Thirdly, it is short-sighted. The numbers suggest we are heading for a big leadership crisis within the third sector. The Baby Boom generation of sector CEOs will all be gone in a decade. 71% of these have no natural successor within their organisation. Our response is to fly in senior people from other sectors in late career. ACEVOs 2006 survey says cites 80% CEOs already coming from other sectors.
What kind of message is this giving to younger people in the third sector?
So, what can we do? I propose a five-point plan of action.
Market the third sector to young people. The super-charities (the 2% which take two-thirds of sector income) plus NCVO and ACEVO need to get together and properly market the third sector as an appealing destination for young people.
They did it with teaching for God’s sake, why can’t it be done for charities or social enterprises?
Recruit more graduates. More organisations need to do what we’re doing at Speaking Up and take on talented graduates straight from college. At the Milk Round we need to be joining KPMG and Glaxo SmithCline in searching for the cream of the crop.
Recruit on potential not experience. Over the years I have met scores of brilliant young people who have found it impossible to get third sector roles due to job specs requiring ridiculous levels of experience.
At Speaking Up we have dropped experience requirements for many jobs. We prefer to look at what people have ahead of them. This is a green light for younger applicants we have found.

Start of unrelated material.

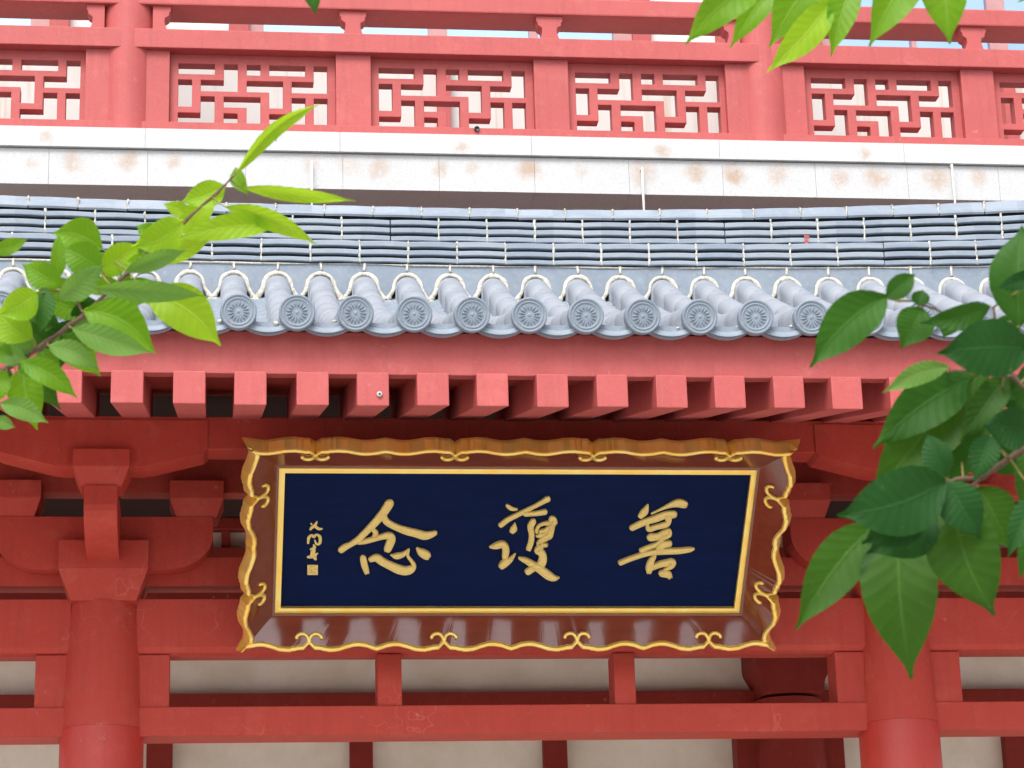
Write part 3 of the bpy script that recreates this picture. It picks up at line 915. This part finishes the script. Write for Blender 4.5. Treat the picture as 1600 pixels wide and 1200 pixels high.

Invest in Fast Stream programs to develop future leaders. The Civil Service do it. Top plcs do it. We need to do it too. Future leaders should be identified in their early 20s and fast-tracked into leadership roles by their 30s.
As a sector, we need to get much more clued up about talent management (spotting it, attracting it, developing it, retaining it). Its simply not on our radar yet.
Appoint some younger CEOs to top jobs NOW. 97% of Chairs of Trustees boards are white and 70% are men. The nation’s trustee boards need to stop recruiting to type (Male, Pale, Stale) and entrust some of our brightest young leaders with top jobs in the sector.
A cohort of younger people leading the third sector’s giants would send a huge positive message to young people inside and beyond the sector..
As I edge closer to 40, and my inevitable Harley Davidson moment, I hope that we start taking some bigger risks on youth.
The exciting thing is that they are there in-waiting. Last week, I squeezed in to a get-together of young CEOs supported by ACEVO (one of the few organisations that walks its talk when it comes to developing young talent).
Within this group sit 25 of the brightest young things in our sector. Most of them lead smaller organisations and are proud to do so. Yet without some change, many will not get the opportunity to lead on the big stage.
Not until they are a lot older anyway.